Под конец жизни он вновь возвращается к судьбам близких и важных для него людей[776]. Этот эпистолярный, биографический и автобиографический жанр только на первый взгляд кажется не имеющим ничего общего с богословием. По своему персоналистическому характеру эти произведения агиографичны и агиологичны. В них, как и в личных беседах, встречаются не потерявшие сегодня своего значения оценки современных канонизаций. Высказывание протоиерея Дмитрия Дудко о том, что Николай II есть «величайший святой земли Русской», ударило его словно «обухом по голове». Владыка не выделял императора и его семью «из десятков миллионов людей, зверски загубленных советской властью». Он до конца жизни придерживался своего мнения о «несвоевременности и нецелесообразности» канонизации царской семьи, которое, по свидетельству архимандрита Рафаила (Карелина), произносил «ледяным тоном». Именно в переписке с Дудко он выразил свое отношение к императору Николаю II как человеку, на котором лежит «значительная доля вины за постигшую Россию чудовищную катастрофу, совершенно не неизбежную…»[777].

Очевидно, что все мысли, содержащиеся в этих письмах, воспоминаниях, биографиях и статьях, пронизаны Божьим присутствием в судьбе всех и каждого. Эти письма являются свидетельством (а богословие и есть свидетельство) о том, какими подчас загадочными путями Божественное спасение действует в человеке. Все эти труды можно определить как сочинения по «практической» экклезиологии. Вместе с тем они посвящены и богословию истории настолько, насколько сама история теологична.

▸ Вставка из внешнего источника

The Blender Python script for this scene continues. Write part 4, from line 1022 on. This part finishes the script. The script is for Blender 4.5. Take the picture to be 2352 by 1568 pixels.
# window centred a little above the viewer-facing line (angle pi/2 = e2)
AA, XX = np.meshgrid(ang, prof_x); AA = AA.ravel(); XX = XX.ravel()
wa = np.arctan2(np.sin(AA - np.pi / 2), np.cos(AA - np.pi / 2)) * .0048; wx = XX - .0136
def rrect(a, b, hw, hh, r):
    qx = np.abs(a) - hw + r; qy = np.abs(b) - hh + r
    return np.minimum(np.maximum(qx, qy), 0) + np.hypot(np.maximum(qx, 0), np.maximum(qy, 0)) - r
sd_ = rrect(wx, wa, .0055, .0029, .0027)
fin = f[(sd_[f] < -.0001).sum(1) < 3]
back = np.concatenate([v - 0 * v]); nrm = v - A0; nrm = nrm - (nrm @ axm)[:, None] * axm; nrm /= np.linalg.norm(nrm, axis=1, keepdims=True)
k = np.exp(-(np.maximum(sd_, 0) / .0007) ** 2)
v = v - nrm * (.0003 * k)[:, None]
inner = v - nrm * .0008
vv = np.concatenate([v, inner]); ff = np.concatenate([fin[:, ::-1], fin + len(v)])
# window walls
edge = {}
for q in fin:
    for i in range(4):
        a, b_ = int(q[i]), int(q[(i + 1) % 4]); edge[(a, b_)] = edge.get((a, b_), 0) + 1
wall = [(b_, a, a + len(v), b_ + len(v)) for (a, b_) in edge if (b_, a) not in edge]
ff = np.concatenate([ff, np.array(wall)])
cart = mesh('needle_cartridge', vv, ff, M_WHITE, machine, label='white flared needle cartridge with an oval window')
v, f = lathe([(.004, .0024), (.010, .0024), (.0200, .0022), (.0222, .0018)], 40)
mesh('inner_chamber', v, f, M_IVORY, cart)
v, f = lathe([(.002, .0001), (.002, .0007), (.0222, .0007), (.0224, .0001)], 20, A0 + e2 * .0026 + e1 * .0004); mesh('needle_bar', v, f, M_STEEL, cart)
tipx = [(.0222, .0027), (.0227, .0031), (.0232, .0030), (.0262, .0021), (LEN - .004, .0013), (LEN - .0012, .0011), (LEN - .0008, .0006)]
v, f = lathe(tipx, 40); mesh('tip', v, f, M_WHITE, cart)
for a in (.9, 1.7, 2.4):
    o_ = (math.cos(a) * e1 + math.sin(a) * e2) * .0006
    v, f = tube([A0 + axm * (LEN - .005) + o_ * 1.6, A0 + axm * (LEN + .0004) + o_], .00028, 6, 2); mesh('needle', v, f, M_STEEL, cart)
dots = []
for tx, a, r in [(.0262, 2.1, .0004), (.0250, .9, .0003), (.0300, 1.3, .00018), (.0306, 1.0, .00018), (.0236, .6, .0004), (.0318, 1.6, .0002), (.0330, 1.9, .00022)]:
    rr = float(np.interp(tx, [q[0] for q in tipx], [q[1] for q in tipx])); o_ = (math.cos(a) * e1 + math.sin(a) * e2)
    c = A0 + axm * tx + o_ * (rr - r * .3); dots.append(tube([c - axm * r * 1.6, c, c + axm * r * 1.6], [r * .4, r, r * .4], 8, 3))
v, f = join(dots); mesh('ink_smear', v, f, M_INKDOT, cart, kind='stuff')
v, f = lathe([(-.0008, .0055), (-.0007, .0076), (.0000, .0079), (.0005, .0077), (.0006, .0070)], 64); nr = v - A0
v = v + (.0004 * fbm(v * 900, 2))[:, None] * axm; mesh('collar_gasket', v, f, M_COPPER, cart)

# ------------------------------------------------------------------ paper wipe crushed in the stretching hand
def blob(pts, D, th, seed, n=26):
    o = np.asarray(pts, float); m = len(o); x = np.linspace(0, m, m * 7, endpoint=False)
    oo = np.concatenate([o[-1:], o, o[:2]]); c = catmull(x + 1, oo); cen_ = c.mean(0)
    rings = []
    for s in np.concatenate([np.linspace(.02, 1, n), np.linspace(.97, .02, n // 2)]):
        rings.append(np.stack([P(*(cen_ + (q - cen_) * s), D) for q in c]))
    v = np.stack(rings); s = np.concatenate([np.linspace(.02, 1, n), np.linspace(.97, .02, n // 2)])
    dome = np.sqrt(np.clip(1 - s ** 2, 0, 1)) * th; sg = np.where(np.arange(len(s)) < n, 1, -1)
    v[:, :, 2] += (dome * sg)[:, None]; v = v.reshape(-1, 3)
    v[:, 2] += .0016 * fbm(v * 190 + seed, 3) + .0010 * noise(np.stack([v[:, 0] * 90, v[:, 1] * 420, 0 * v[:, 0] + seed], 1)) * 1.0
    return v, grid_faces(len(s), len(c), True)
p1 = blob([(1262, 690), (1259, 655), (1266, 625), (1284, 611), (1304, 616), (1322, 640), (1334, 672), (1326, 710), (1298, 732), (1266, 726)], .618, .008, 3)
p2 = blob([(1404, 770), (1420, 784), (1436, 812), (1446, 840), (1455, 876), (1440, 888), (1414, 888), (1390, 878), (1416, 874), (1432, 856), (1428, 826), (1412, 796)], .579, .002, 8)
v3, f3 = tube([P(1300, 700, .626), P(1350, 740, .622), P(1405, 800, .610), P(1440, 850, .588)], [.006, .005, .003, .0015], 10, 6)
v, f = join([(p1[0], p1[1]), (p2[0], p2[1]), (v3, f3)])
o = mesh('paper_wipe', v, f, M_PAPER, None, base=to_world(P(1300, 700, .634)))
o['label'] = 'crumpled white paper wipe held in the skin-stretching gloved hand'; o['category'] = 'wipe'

Этот высокий и духовный практицизм есть особый признак последней четверти века его жизни. Если воспользоваться образом, рожденным Ниной Алексеевной Кривошеиной в заглавии своих «Воспоминаний», то — «пятой четверти» его жизни. Потому что эти труды не вершина и не итог, они выходят за пределы 22 сентября 1985 г. Они — трамплин и исход. Как и приведенное в порядок 30 января 1980 г. завещание, касающееся личных дел, это завещанное нам в наследство его видение Церкви и перспектив церковной жизни. Мы постарались показать в сжатом обзоре, что нет современной проблемы, о которой нельзя было бы в его поздних трудах найти вполне определенное, канонически обоснованное и богословски выверенное мнение.

«Биография» этой церковной позиции слагалась не просто и не сразу. 1961 год вырвал владыку из франко–английской научной среды и кипучих проблем православной эмиграции, прочно поместив его в инокультурную и инославную среду Бельгии с ее смешением вер, культур и языков. Эта среда была не чем иным, как поруганным сегодня экуменизмом, явлением столь же религиозным, сколь и социально–политическим. Может быть, поэтому одна из первых работ, написанных владыкой на Бельгийской кафедре, была посвящена взглядам прп. Симеона на социально–политические проблемы его времени[778].

Епархию в Брюсселе владыка возглавил 31 мая 1960 г. после кончины митрополита Александра (Немоловского), случившейся в Лазареву субботу. Они встречались еще на Афоне в 1928 г. Митрополит, оказавшись в Бельгии в начале 1930–х гг., в 1936 г. становится архиепископом Брюссельским и Бельгийским в юрисдикции Константинопольского Патриархата и подчинении митрополиту Евлогию (Георгиевскому). При нем в 1937 г. бельгийское правительство утверждает положение о Русской Православной Церкви в Бельгии как «первой среди равных». Оказавшись в 1940 г. в руках Гестапо, он плавно в 1945 г. перешел в лапы НКВД и юрисдикцию Московской Патриархии. Проблемы инкультурации[779] его никогда не волновали — еще в 1930–е гг.

епископ Александр шокировал всех своей подчеркнутой «русскостью», вывешивая по праздникам над храмом российский триколор и совершая литургию в поручах с императорскими вензелями. Владыка Василий стал полной противоположностью ему. Известные эпизоды его жизни показывают, что он хотел, дабы члены его православной общины были не «русскими в Бельгии», а «русскими Бельгии». Для Василия Кривошеина были святы ценности того государства, где он совершал свое церковное служение. Так, ежегодно в день национального праздника Бельгии 21 июля, в годовщину присяги на верность Конституции принца Леопольда Саксен–Кобургского, ставшего монархом страны, он служил благодарственный молебен.